次世代へ 「コンクリートの耐久性問題に対する一考察」・・・・加賀秀治
 太平洋戦争によって暫く停滞状態にあった建設工事も、日本経済の高度成長に伴って昭和35年頃から急激に増大した。これによりコンクリート技術も目覚しい進歩を遂げたが、その成長があまりにも急激であったため、昭和55年頃からその歪みが現れ始めた。これまで半永久的と考えられてきた鉄筋コンクリート構造物が20〜30年で劣化し始め、テレビや雑誌に報道されて大きな社会問題になった。昭和59年にNHKで放映された「コンクリートクライシス」は、コンクリート技術者への大きな警鐘となった。
 劣化の原因としてはいろいろな事項が考えられるが、主なものとして下記の事項が挙げられる。
●骨材の品質低下:河川砂利の採取規制により、低品質の骨材を使用せざるを得なくなり、海砂の塩分による鉄筋の発錆、山砂の泥分によるひび割れの発生、粒形不良による単位水量の増大、アルカリ骨材反応による異常膨張などが生じた。

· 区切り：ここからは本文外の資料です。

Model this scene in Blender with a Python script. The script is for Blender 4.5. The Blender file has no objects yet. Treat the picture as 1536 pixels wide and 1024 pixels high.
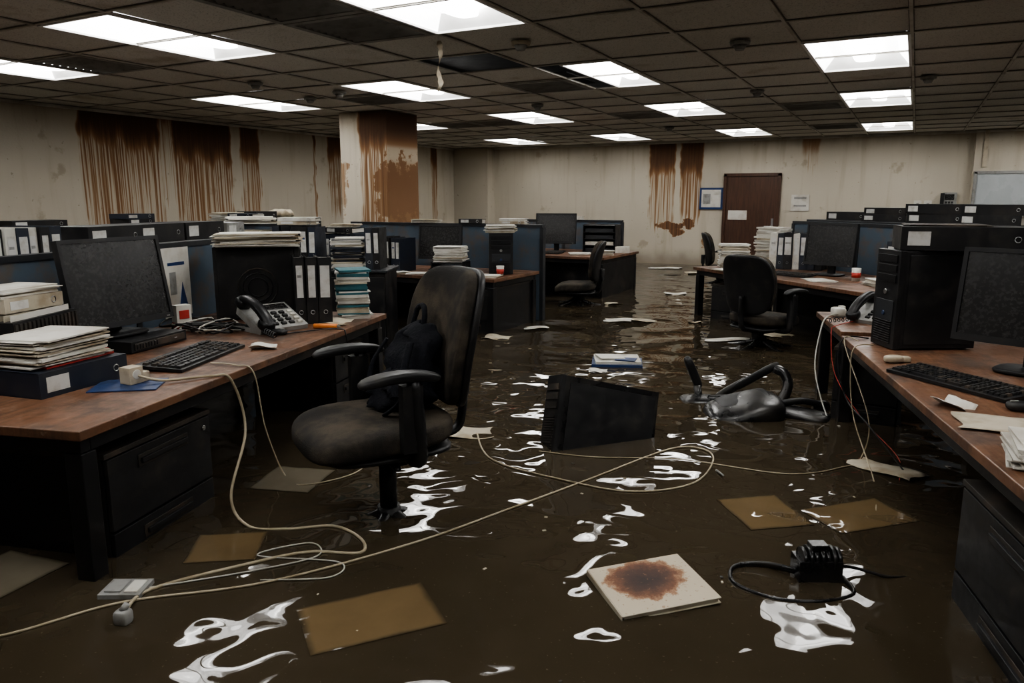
import bpy, bmesh, math, random
from mathutils import Vector, Matrix, Euler
random.seed(7)
rad=math.radians
WZ=0.2; CZ=2.65
# ------------------------------------------------------------------ materials
class NT:
    def __init__(s,name):
        s.mat=bpy.data.materials.new(name); s.mat.use_nodes=True; s.t=s.mat.node_tree
        s.b=s.t.nodes['Principled BSDF']
        tc=s.t.nodes.new('ShaderNodeTexCoord'); s.co=tc.outputs['Object']; s.gen=tc.outputs['Generated']
    def n(s,typ): return s.t.nodes.new(typ)
    def lk(s,v,inp):
        if isinstance(v,(int,float)): inp.default_value=v
        elif isinstance(v,(tuple,list)):
            inp.default_value=tuple(v)+((1,) if len(v)==3 and len(inp.default_value)==4 else ())
        else: s.t.links.new(v,inp)
    def m(s,op,a,b=None,c=None):
        n=s.n('ShaderNodeMath'); n.operation=op
        s.lk(a,n.inputs[0])
        if b is not None: s.lk(b,n.inputs[1])
        if c is not None: s.lk(c,n.inputs[2])
        return n.outputs[0]
    def noise(s,vec,scale,detail=2,rough=.5,dist=0):
        n=s.n('ShaderNodeTexNoise'); s.lk(vec,n.inputs['Vector'])
        n.inputs['Scale'].default_value=scale; n.inputs['Detail'].default_value=detail
        n.inputs['Roughness'].default_value=rough; n.inputs['Distortion'].default_value=dist
        return n.outputs['Fac']
    def sep(s,v):
        n=s.n('ShaderNodeSeparateXYZ'); s.lk(v,n.inputs[0]); return n.outputs
    def comb(s,x,y,z):
        n=s.n('ShaderNodeCombineXYZ'); s.lk(x,n.inputs[0]); s.lk(y,n.inputs[1]); s.lk(z,n.inputs[2]); return n.outputs[0]
    def ss(s,x,lo,hi,a=0,b=1):
        n=s.n('ShaderNodeMapRange'); n.interpolation_type='SMOOTHSTEP'
        s.lk(x,n.inputs[0]); s.lk(lo,n.inputs[1]); s.lk(hi,n.inputs[2]); s.lk(a,n.inputs[3]); s.lk(b,n.inputs[4]); return n.outputs[0]
    def mix(s,f,a,b):
        n=s.n('ShaderNodeMix'); n.data_type='RGBA'; s.lk(f,n.inputs[0]); s.lk(a,n.inputs[6]); s.lk(b,n.inputs[7]); return n.outputs[2]
    def ramp(s,f,stops):
        n=s.n('ShaderNodeValToRGB'); s.lk(f,n.inputs[0]); e=n.color_ramp.elements
        while len(e)<len(stops): e.new(.5)
        for i,(p,c) in enumerate(stops): e[i].position=p; e[i].color=tuple(c)+(1,)
        return n.outputs[0]
    def bump(s,h,dist,strength=1):
        n=s.n('ShaderNodeBump'); s.lk(h,n.inputs['Height']); n.inputs['Distance'].default_value=dist; n.inputs['Strength'].default_value=strength
        s.t.links.new(n.outputs[0],s.b.inputs['Normal'])
    def set(s,**k):
        for a,v in k.items(): s.lk(v,s.b.inputs[a.replace('_',' ')])
        return s.mat

def pm(name,col,rough=.5,metal=0,dirt=None,amt=.5,scale=6,bump=0,bs=60,lo=.42,hi=.7,spec=.5):
    N=NT(name); c=col
    f=N.noise(N.co,scale,5,.6)
    if dirt is None: dirt=tuple(x*.6 for x in col)
    c=N.mix(N.ss(f,lo,hi,0,amt),tuple(col),tuple(dirt))
    N.set(Base_Color=c,Roughness=N.ss(f,.3,.7,max(rough-.08,.02),min(rough+.12,1)),Metallic=metal,Specular_IOR_Level=spec)
    if bump: N.bump(N.noise(N.co,bs,3),bump)
    return N.mat

def emis(name,col,st):
    N=NT(name); N.set(Base_Color=col,Emission_Color=col,Emission_Strength=st); return N.mat

M_black=pm('black_plastic',(.011,.011,.012),.45,dirt=(.052,.045,.037),amt=.6,scale=9,lo=.48,hi=.8,spec=.4)
M_blackm=pm('black_metal',(.009,.009,.010),.4,dirt=(.044,.032,.023),amt=.65,scale=4,lo=.48,hi=.78,spec=.4)
M_dusty=pm('dusty_black_top',(.020,.017,.014),.6,dirt=(.085,.060,.043),amt=.8,scale=5)
M_wet=pm('wet_black',(.010,.010,.011),.28,dirt=(.035,.030,.024),amt=.6,scale=6,bump=.001,bs=30)
M_fab=pm('chair_fabric',(.019,.0175,.016),.85,dirt=(.095,.078,.059),amt=.9,scale=5,bump=.002,bs=250,lo=.36,hi=.70,spec=.2)
M_cloth=pm('bag_cloth',(.007,.008,.012),.85,dirt=(.022,.022,.025),amt=.6,scale=8,bump=.004,bs=80,spec=.2)
M_white=pm('off_white',(.58,.57,.52),.6,dirt=(.34,.30,.24),amt=.6,scale=7)
M_paper=pm('paper',(.60,.585,.54),.8,dirt=(.36,.31,.24),amt=.6,scale=5)
M_paper2=pm('paper_old',(.44,.395,.31),.8,dirt=(.24,.185,.115),amt=.8,scale=6)
M_grey=pm('grey_plastic',(.28,.28,.27),.5,dirt=(.12,.11,.09),amt=.6,scale=12)
M_beige=pm('beige_plastic',(.48,.42,.32),.5,dirt=(.25,.20,.14),amt=.6,scale=14)
M_blue=pm('blue_plastic',(.018,.045,.14),.4,dirt=(.02,.03,.05),amt=.6,scale=8)
M_teal=pm('teal_cover',(.03,.13,.155),.5,dirt=(.02,.06,.07),amt=.6,scale=8)
M_red=pm('red_print',(.40,.035,.025),.5,dirt=(.2,.03,.02),amt=.5,scale=8)
M_orange=pm('orange_plastic',(.65,.2,.04),.4)
M_part=pm('partition_fabric',(.078,.104,.135),.9,dirt=(.120,.098,.078),amt=.8,scale=5,bump=.001,bs=300,lo=.46,hi=.68,spec=.2)
M_partd=pm('partition_frame',(.020,.022,.026),.45)
M_label=pm('binder_label',(.56,.56,.54),.6,dirt=(.3,.27,.22),amt=.6,scale=15)
M_navy=pm('binder_navy',(.012,.017,.030),.45,dirt=(.04,.04,.04),amt=.5,scale=9)
M_chrome=pm('chrome',(.5,.5,.5),.25,1)
M_cable=pm('cable_cream',(.40,.34,.24),.45,dirt=(.20,.155,.09),amt=.8,scale=6)
M_cabw=pm('cable_white',(.46,.45,.41),.45,dirt=(.26,.23,.17),amt=.6,scale=6)

def screenmat():
    N=NT('dusty_screen')
    f=N.noise(N.co,60,3,.6); g=N.noise(N.co,6,3)
    v=N.sep(N.co); st=N.noise(N.comb(N.m('MULTIPLY',v[0],90),N.m('MULTIPLY',v[1],90),N.m('MULTIPLY',v[2],22)),1,2)
    k=N.m('MAXIMUM',N.ss(f,.66,.74),N.ss(st,.70,.80))
    c=N.mix(N.m('MULTIPLY',k,.4),N.mix(g,(.008,.008,.009),(.028,.027,.026)),(.12,.105,.09))
    return N.set(Base_Color=c,Roughness=N.ss(f,.5,.7,.25,.5))
M_screen=screenmat()

def woodmat():
    N=NT('desk_wood')
    v=N.sep(N.co)
    g=N.noise(N.comb(N.m('MULTIPLY',v[0],30),N.m('MULTIPLY',v[1],2.2),v[2]),1.5,6,.6,.6)
    c=N.ramp(g,[(.3,(.085,.040,.022)),(.5,(.150,.071,.038)),(.72,(.215,.108,.059))])
    d=N.noise(N.co,3.2,6,.68)
    c=N.mix(N.ss(d,.44,.64,0,.85),c,(.048,.028,.018))
    e=N.noise(N.co,18,6,.72)
    c=N.mix(N.ss(e,.57,.68,0,.65),c,(.24,.18,.13))
    N.bump(e,.001)
    return N.set(Base_Color=c,Roughness=N.ss(d,.3,.7,.30,.6))
M_wood=woodmat()
def darkwood():
    N=NT('door_wood'); v=N.sep(N.co)
    g=N.noise(N.comb(N.m('MULTIPLY',v[0],30),v[1],N.m('MULTIPLY',v[2],2)),1.5,6,.6,.5)
    return N.set(Base_Color=N.ramp(g,[(.3,(.040,.018,.011)),(.7,(.095,.043,.024))]),Roughness=.4)
M_door=darkwood()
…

●技術者の技術力低下:生コンが普及し、工事現場でコンクリートを製造しなくなったため、現場技術者のコンクリートに対する知識が低下した。一方、生コン工場では専門技術者が不足し、これに過当競争によるコストダウンが重なって、不良生コンが作られるようになった。
●工期短縮による無理な施工:施主の要望により工期短縮が最大の命題になり、質より量が優先された。工事現場ではコンクリートを軟練りにしてポンプ圧送量を増やし、十分な締固めや養生を怠った結果、構造体コンクリートにジャンカ、コルドジョイント、強度不足などの施工欠陥が生じた。また、労務者の不足がこれに拍車をかけた。
●設計図書の不備:設計に必要な環境条件、使用条件、施工条件などの検討時間が少なく、不備な設計図書のまま施工された結果、過密配筋や納まりの悪い個所があったり、かぶり厚さの不足な個所ができ、ひび割れや鉄筋の発錆が生じた。
 建設省ではこれらの問題に対処するため、総合技術開発プロジェクトとして「耐久性向上技術の開発」を取り上げ、昭和61年にコンクリートの塩化物総量規制とアルカリ骨材反応の暫定対策を策定した。これを受けて、日本建築学会の鉄筋コンクリート工事標準仕様書(JASS5)や生コンのJIS(A5308)が改正され、品質の改善と耐久性の向上が図られた。また、平成9年には性能規定を先取りした形での改正が行われ、仕様書の内容がより充実された。
 その後、平成11年に山陽新幹線のトンネルでコンクリートの落下事故が発生したため、建設省・運右省・農林水産省の3省共同で「土木コンクリート構造物耐久性検討委員会」が設置され、対応策が検討された。一方、建築のコンクリート構造物についても昨年12月に品質確保と長寿命化に向けての提言が発表されたが、その中で友沢委員長は、「大部分の建築物では顕著な問題は発生しておらず、適切な設計と施工時の品質管理、及び長期的な維持保全処置により、耐久性は確保される」とし、仕様書改定の成果が実りつつあるとの判断を示した。確かに最近は建築物について劣化事故の報道はあまり見られなくなったが、これからの建築構造物は本当に耐久性が確保されると言えるだろうか。先に述べた劣化原因はまだ解消されたとは言い切れず、不安要因として残されている。そこで、今後の対応策について私見を述べてみたい。
●骨材資源は無限にあるように見えるが、品質や環境問題を考慮するとかなり厳しい状態にあり、全てについて良好な品質を確保する事は不可能である。そこで、骨材品質について等級を設け、コンクリートの用途や品質に応じて骨材を使い分けるようにする。
●これからは生コンも性能仕様による発注が増え、各種の性能が要求されるようになる。生コンメーカーにはそのための実験・研究が必要であり、技術力の向上や品質保証体制が求められるが、それには高品質なコンクリートには高いコストを支払うと言う共通認識を育ててゆかなければならない。
●工事現場でのコンクリート管理者に公的な資格制度を設け、生コンの検査から運搬・打込み・養生まで一連の施工管理を行えるようなシステムとし、構造体コンクリートの品質を確保する。
 その他いろいろな考えがあるが、まだ頭の中で整理されていないので、次回に譲ることにする。